When Decter Hirst and her husband bought the house, known as Moreland Manor, they found the chandeliers parcelled out through apartments that the house had been carved into.

“When (the former owner) had the house, she wound up at the auction getting several chandeliers,” Decter Hirst says.

But Decter Hirst and her husband had other ideas for the main rooms, so the chandeliers were shuffled to the bathroom. “And it looks great” she says.

Hers are not the same as the ones that hang in City Hall. “They’re the same size, but they’re a different style.”

Plenty of other Westman residents have bits and pieces squirreled away. Furniture, dishes and other miscellaneous items were auctioned off to pay the hotel’s owners’ bills, shortly after the doors shut for the last time, in 1975.

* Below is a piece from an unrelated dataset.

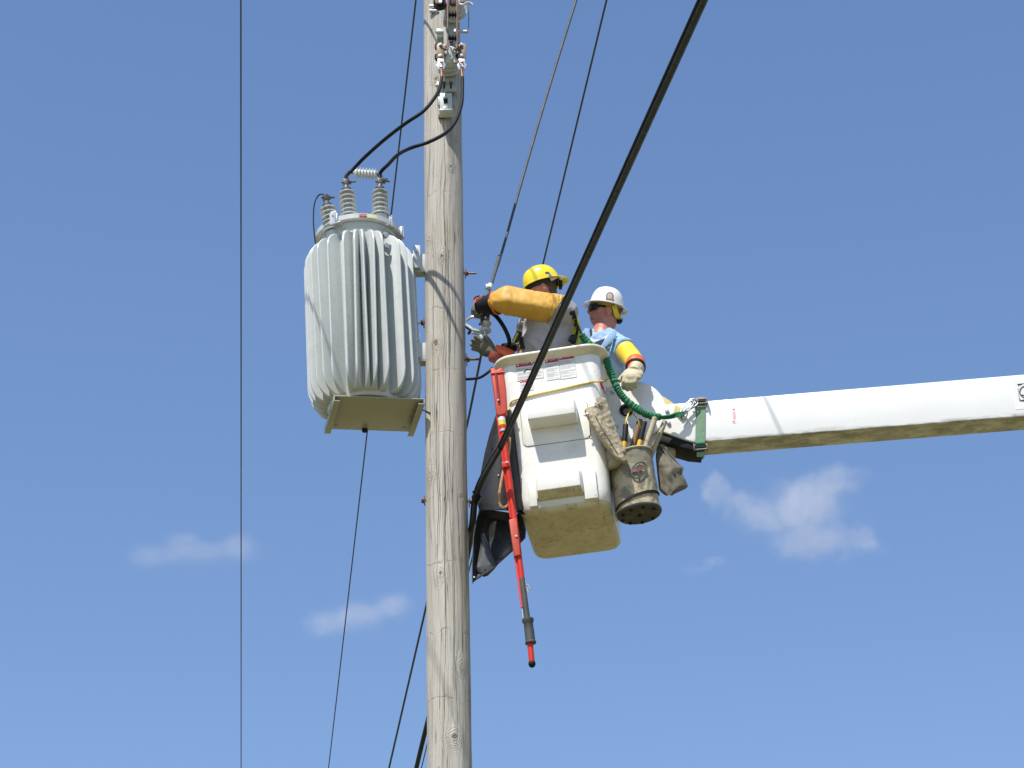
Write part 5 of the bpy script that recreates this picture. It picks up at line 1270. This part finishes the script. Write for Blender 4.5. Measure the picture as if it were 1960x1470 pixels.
    lathe(bm, axis(q0, d), [(.072, -.005), (.074, .01), (.070, .05), (.060, .085), (.050, Lc), (.044, Lc), (.05, .06), (.06, .0)], 28, cap=False); cf = part(root, 'gauntlet_cuff', bm, 'black')
    bm = bmesh.new(); lathe(bm, axis(q0, d), [(.080, -.012), (.082, .0), (.078, .006), (.072, .002)], 28, cap=False); part(root, 'cuff_lining', bm, 'orange', under=cf)
    bm = bmesh.new(); q1 = P(924, 583, -.17); lathe(bm, axis(q1, P(912, 586, -.16) - q1), [(.052, -.01), (.056, .0), (.055, .03), (.044, .045)], 24); part(root, 'glove_cuff', bm, 'orange')
    hm = hframe(P(922, 576, -.155), P(903, 600, -.15) - P(920, 577, -.155), Vector((-.6, -.75, .3)))
    part(root, 'glove', hand_bm(hm, (.75, .8, .8, .85), thumb=(.85, .5, -.2), glove=1.2, k=.92), 'leatherd', smooth=180)
    bm = bmesh.new(); tube(bm, crv([P(907, 574, -.16), P(912, 568, -.17), P(920, 567, -.17), P(925, 571, -.17)], 5), .006, 8); part(root, 'glove_strap', bm, 'black')
    # lower right hand: orange glove under a leather one, fingers open toward the pole
    q1 = P(966, 682, -.03); dd = P(944, 672, -.05) - q1; bm = bmesh.new()
    lathe(bm, axis(q1, dd), [(.058, -.05), (.062, .0), (.058, .03), (.050, .08), (.04, .085)], 28); part(root, 'glove_cuff', bm, 'orange')
    bm = bmesh.new(); lathe(bm, axis(P(949, 685, -.06), P(946, 695, -.05) - P(949, 685, -.06)), [(.05, -.03), (.052, .01), (.04, .03)], 20); part(root, 'cuff_shadow_fold', bm, pbr('dark_orange_rubber', (.25, .05, .03), .6, var=.2))
    hm = hframe(P(943, 674, -.06), P(903, 653, -.05) - P(943, 674, -.06), Vector((.25, .75, .6)))
    part(root, 'glove', hand_bm(hm, (.10, .22, .32, .42), spread=2.2, thumb=(.72, -.1 + .75, -.1), glove=1.28, k=1.0), 'leatherd', smooth=180)
    bm = bmesh.new(); tube(bm, [P(985, 664, .05), P(963, 667, .02)], .035, 12); part(root, 'rubber_sleeve', bm, 'black', label='black sleeve cuff just above the bucket rim')
    # hard hat worn back to front
    HH = HM @ T((-.012, 0, .042)) @ Matrix.Rotation(R(2), 4, 'Y')
    hat = helmet(HH, .128, .108, .135, 'yhat', 'yhatin', True, root, brimdir=math.pi, bl=.052)
    bm = bmesh.new(); rings = []
    for z, g in ((-.001, -.003), (-.012, -.006), (-.030, -.013), (-.031, -.016), (-.001, -.012)): rings.append([HH @ Vector(((.128 + g) * .93 * math.cos(2 * math.pi * k / 40), (.108 + g) * .93 * math.sin(2 * math.pi * k / 40), z)) for k in range(40)])
    loft(bm, rings + [rings[0]]); su = part(root, 'headband', bm, 'webb', under=hat)
    bm = bmesh.new(); box(bm, HH @ T((-.118, 0.02, -.042)) @ Matrix.Rotation(R(-12), 4, 'Y'), .022, .07, .045, .006); part(root, 'ratchet', bm, 'black', under=hat)
    bm = bmesh.new(); box(bm, HH @ T((-.070, .098, -.012)) @ Matrix.Rotation(R(15), 4, 'Y'), .05, .006, .028, .003); part(root, 'suspension_tab', bm, pbr('cream_tab', (.62, .55, .38), .6), under=hat)
    # blue mark on the shell near the brim
    bh = bmesh.new(); bh.from_mesh(hat.data); bh.transform(ROOTMAT[root.name].inverted()); bt = BVHTree.FromBMesh(bh); bh.free()
    def hh(u, v, off=.002):
        d = ray(u, v).normalized(); h = bt.ray_cast(CAM, d); return (h[0] - d * off) if h[0] else P(u, v, -.12)
    bm = bmesh.new(); ribbon(bm, [hh(u, v) for u, v in ((1044, 523), (1048, 521.5), (1052, 524))], .014, Vector((0, 0, 1)), .0015); ribbon(bm, [hh(u, v) for u, v in ((1051, 524), (1053, 529), (1055, 534))], .012, Vector((1, 0, 0)), .0015)
    ribbon(bm, [hh(u, v) for u, v in ((1053, 525), (1056, 529), (1059, 534))], .008, Vector((1, 0, 0)), .0015)
    part(root, 'blue_mark', bm, 'blueink', under=hat)
build_near_worker()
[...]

Even today, many people have chairs, or dressers — or in at least one case, former employee lockers — in their homes and garages. They continue to pop up in classified ads, where “from the Prince Edward Hotel” adds a cachet to the items that other used furniture wouldn’t have.

Another piece of the hotel found a new home at the office of P. Quintaine and Son, livestock dealers just northeast of Brandon.

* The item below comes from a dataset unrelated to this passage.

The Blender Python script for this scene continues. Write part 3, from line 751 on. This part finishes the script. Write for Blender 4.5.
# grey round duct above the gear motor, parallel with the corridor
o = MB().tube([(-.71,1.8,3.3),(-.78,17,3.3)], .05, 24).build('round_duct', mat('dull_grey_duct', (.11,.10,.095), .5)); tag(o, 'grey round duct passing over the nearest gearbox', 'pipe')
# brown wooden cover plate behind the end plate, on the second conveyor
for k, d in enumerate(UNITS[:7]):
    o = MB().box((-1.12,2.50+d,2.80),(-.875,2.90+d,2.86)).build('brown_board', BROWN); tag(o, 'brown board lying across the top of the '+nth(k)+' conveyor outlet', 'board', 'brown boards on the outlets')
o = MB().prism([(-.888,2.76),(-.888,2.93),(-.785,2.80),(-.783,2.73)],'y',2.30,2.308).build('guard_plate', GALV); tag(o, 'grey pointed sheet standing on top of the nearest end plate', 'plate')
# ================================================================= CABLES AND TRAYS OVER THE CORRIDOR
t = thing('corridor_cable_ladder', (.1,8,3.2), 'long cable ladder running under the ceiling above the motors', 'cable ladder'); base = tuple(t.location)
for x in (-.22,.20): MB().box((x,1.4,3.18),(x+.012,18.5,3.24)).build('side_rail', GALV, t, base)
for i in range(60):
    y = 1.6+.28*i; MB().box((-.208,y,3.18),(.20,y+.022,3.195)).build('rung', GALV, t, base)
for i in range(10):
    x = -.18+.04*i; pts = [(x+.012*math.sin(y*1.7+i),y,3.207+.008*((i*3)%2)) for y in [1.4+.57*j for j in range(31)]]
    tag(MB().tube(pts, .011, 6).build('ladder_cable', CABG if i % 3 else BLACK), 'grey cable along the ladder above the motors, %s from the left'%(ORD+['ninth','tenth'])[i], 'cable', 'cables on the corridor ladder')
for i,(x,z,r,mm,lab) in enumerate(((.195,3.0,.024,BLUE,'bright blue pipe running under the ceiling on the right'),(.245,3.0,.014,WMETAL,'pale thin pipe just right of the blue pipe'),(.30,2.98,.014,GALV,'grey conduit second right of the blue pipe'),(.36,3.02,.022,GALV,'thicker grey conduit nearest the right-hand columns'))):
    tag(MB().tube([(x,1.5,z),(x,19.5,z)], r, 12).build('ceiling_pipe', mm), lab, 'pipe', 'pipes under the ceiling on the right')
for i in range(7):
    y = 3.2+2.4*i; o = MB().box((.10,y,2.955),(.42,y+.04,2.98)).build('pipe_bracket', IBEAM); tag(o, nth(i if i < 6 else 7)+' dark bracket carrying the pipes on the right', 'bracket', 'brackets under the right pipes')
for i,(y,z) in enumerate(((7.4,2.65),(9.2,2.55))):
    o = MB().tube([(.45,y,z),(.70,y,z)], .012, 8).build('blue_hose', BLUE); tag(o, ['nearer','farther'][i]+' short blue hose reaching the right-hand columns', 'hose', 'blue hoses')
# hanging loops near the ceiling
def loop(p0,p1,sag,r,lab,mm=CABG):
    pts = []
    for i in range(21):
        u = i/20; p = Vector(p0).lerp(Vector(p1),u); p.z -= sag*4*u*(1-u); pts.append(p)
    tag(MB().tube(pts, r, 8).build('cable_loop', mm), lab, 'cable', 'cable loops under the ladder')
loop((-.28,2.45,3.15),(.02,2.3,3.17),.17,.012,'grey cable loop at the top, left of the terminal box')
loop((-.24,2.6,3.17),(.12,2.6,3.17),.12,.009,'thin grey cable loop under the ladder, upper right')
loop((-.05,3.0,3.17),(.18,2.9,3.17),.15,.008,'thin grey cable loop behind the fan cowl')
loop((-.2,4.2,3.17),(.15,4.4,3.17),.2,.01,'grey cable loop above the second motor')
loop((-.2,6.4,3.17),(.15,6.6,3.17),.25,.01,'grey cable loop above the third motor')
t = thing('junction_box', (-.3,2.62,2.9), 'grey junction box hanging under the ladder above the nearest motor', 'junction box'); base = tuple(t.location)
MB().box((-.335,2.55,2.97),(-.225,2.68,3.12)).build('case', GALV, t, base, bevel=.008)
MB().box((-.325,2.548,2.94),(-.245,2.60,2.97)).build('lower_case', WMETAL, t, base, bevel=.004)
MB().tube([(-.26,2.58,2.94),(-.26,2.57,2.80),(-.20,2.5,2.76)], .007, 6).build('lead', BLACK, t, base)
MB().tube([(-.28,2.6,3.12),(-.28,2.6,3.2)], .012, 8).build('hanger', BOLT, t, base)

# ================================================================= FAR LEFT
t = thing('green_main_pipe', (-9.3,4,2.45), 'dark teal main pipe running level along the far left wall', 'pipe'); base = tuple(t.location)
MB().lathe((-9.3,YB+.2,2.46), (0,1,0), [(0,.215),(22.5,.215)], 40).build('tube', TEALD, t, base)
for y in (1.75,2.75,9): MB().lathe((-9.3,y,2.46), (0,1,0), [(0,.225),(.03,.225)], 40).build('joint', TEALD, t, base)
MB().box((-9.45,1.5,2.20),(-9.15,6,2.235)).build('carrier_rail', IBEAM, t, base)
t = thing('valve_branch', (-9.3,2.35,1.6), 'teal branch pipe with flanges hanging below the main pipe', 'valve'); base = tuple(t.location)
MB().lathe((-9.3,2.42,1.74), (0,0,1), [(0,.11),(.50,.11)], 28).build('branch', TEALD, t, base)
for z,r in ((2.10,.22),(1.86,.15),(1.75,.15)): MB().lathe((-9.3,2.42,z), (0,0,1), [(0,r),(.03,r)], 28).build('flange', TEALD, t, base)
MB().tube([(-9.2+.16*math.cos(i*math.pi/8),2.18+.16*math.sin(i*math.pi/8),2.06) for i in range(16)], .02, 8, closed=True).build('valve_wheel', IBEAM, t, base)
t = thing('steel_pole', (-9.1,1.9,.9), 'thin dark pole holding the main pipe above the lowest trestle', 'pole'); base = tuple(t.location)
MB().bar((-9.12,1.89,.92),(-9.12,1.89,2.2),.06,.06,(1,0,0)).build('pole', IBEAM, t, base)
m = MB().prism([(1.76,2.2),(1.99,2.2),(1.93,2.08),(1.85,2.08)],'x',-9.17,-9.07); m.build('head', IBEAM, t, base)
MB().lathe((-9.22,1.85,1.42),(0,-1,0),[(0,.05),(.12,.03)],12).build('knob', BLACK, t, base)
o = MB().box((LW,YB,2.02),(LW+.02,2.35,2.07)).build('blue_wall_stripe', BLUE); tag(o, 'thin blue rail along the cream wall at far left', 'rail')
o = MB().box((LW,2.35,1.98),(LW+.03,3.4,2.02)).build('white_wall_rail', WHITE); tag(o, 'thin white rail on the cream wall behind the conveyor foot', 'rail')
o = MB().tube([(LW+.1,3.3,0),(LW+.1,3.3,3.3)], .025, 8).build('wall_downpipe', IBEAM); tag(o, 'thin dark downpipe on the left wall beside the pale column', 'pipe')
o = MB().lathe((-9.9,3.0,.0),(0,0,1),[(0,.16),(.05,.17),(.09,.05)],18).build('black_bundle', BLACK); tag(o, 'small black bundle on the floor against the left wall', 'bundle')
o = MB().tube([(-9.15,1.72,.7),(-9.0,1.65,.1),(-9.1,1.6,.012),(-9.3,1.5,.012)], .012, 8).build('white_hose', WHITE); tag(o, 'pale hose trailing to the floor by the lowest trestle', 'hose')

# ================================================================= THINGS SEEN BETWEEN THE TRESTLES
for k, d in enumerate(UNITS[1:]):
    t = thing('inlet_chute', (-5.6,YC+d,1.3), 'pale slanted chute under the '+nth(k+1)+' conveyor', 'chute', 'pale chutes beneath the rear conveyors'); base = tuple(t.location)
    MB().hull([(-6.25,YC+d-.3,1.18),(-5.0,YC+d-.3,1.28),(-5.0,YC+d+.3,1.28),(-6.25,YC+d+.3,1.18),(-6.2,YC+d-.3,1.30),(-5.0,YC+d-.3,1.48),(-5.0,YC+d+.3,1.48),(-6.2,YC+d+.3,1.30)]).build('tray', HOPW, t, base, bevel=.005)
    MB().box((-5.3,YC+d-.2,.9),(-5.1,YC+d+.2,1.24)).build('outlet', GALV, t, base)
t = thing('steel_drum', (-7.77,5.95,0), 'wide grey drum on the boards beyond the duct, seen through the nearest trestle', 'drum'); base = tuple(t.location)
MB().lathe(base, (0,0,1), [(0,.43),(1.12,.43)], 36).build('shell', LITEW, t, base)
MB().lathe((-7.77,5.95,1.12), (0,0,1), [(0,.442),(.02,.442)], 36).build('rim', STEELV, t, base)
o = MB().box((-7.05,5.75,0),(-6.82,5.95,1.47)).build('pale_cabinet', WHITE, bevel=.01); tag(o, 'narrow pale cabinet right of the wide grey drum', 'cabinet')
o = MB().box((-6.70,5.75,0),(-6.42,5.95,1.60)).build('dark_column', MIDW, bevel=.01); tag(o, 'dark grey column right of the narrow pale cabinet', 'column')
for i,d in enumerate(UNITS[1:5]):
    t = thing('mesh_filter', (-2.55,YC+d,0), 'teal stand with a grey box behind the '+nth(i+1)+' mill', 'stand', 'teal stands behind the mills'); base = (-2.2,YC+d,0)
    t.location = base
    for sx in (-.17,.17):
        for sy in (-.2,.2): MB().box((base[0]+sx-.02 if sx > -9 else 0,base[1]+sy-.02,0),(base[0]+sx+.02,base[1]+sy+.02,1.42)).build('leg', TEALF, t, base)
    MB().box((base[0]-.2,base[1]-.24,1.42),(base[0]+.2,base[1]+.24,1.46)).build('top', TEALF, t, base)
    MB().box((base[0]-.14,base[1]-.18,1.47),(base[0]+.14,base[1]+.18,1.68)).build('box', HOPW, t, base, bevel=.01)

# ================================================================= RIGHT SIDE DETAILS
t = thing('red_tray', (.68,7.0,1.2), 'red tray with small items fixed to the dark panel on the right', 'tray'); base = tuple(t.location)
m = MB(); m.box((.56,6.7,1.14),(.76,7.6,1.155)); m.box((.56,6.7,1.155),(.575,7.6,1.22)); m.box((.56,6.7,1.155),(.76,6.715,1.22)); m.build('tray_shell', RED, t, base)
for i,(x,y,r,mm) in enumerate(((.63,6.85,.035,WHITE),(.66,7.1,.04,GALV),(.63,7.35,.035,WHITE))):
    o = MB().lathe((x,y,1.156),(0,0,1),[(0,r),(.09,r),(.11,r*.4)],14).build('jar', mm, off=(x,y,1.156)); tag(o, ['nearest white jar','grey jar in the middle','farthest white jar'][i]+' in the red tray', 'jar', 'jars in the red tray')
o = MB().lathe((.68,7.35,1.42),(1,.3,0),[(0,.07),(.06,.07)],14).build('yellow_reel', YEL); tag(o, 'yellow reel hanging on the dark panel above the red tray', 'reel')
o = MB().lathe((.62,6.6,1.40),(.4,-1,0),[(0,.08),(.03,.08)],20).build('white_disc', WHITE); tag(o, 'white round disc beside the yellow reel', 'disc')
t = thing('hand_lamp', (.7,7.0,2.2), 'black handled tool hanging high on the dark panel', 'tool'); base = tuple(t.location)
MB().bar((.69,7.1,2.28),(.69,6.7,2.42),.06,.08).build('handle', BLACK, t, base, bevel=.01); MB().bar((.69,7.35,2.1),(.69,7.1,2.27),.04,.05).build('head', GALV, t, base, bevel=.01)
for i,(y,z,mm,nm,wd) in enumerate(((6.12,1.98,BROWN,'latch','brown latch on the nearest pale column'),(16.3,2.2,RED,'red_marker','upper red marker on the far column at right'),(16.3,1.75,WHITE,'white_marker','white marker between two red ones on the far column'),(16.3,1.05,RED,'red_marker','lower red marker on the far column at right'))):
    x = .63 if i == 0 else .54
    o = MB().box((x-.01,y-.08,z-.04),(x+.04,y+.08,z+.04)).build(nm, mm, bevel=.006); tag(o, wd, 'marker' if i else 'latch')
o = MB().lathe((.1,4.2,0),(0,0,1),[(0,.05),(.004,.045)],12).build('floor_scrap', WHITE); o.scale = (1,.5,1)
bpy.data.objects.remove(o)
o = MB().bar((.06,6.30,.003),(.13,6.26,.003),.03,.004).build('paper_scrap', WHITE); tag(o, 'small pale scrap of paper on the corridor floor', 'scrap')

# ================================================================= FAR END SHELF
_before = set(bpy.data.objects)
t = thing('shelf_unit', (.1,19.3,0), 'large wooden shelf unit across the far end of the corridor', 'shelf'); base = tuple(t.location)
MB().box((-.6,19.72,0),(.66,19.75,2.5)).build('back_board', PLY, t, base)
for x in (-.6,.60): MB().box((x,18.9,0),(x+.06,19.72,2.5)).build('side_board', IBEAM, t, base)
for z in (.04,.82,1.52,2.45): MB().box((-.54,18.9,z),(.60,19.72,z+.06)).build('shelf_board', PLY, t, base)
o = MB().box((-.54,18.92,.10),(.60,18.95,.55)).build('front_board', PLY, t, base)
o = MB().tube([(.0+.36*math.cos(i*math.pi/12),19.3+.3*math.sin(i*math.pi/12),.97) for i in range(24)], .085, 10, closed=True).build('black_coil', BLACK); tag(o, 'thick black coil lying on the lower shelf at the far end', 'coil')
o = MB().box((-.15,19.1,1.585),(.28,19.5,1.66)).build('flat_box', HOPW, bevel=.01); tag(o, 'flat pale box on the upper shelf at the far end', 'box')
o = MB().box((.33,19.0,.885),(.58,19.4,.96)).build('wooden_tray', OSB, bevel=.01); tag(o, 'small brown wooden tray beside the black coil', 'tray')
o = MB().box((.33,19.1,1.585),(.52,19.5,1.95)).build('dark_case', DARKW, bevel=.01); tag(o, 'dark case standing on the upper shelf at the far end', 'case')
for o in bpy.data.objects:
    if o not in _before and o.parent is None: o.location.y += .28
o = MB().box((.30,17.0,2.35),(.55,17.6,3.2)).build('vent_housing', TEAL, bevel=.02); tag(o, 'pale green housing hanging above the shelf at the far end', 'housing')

Debbie Quintaine says she spotted a old, rusted-out hunk of metal in the back yard of C&E Locksmiths one day in the mid or late ’90s. With a little bit of dickering, for $200 she became the proud owner of the Prince Edward Hotel’s massive safe.

Debbie Quintaine poses with the former safe from the Prince Edward Hotel, which is now used to store routine business records for P. Quintaine and Son. (Grant Hamilton / Brandon Sun)

“If you’d seen the look on my husband’s face,” she laughs.

The Quintaines had to pour a special concrete pad to keep the heavy safe from sinking into the floor of their offices. It’s estimated to weigh between 2,000 and 2,500 pounds — literally, a ton.

She had the safe nearly completely restored, with a new paint job faithful to the original gleaming on the front, and now uses it as a waterproof, probably fireproof place to store business papers like month-end and year-end reports.

Aside from the pain, nearly everything on the safe is still original, even the combination dial.

So, does she know the combination?

No, although she says a locksmith could probably figure it out. But she’s not about to lock the doors just yet.

“I need the handles for it, first!”

Not everything was lovingly saved. A marble fireplace went missing from the hotel during its vacancy — apparently stolen.

Others creatively re-used pieces of the hotel they’d legitimately acquired.

During the demolition, Stephen Aker managed to obtain the solid oak steps from the Prince Edward Hotel. He spent the next few years carving them into artistic clocks — some 40 or 50 by the time he was written up in the paper — as well as a half dozen or so plant stands.

“It is reasonable to assume many people in southern Manitoba have pieces of the Prince Eddie ticking away on their mantles,” wrote Penny Hamm in a 1987 article that described Aker’s work.

Even today, Brandon residents may find themselves walking past old pieces of the hotel in places they never thought.

That’s because, during and after the hotels’ demolition, about 5,000 yards — 365 truck loads — of rubble were used used to riprap the banks of the Assiniboine River.

Concrete rubble, evidence of riprapping along the Assiniboine River near Kirkcaldy Drive. (Grant Hamilton / Brandon Sun)

Riprapping, which can help prevent erosion on the outside curves of the river, was of particular help along worn-down banks of the river near Curran Park — now called Turtle Crossing.

Debris from the Prince Edward Hotel was also used to beef up the north bank of the river just east of Knowlton Drive, along the south bank near the Riverbank Discovery Centre and along the east and south banks of the river along First Street.

Although the Assiniboine remains high this year, a careful look from the top of the dike along Kirkcaldy Drive will reveal jumbled, indistinct lumps of concrete layered along the bank.

But not all the rocks were unceremoniously dumped in the river. Some of the better pieces — large chunks of carved limestone from the foundation and cornice — were saved. And, in the late 1990s, the city turned some of the last large of those limestone pieces into a fountain, benches and an amphitheatre for Princess Park — across the street from the hotel’s former home.

It’s difficult to discern which piece came from exactly where on the hotel, but the base of the east side of the fountain appears to be a match for the frieze from above the Red Caboose’s door.

From a certain perspective, it’s perfectly placed. Anyone looking at that side of the fountain would be facing the lot where the hotel and train station once stood.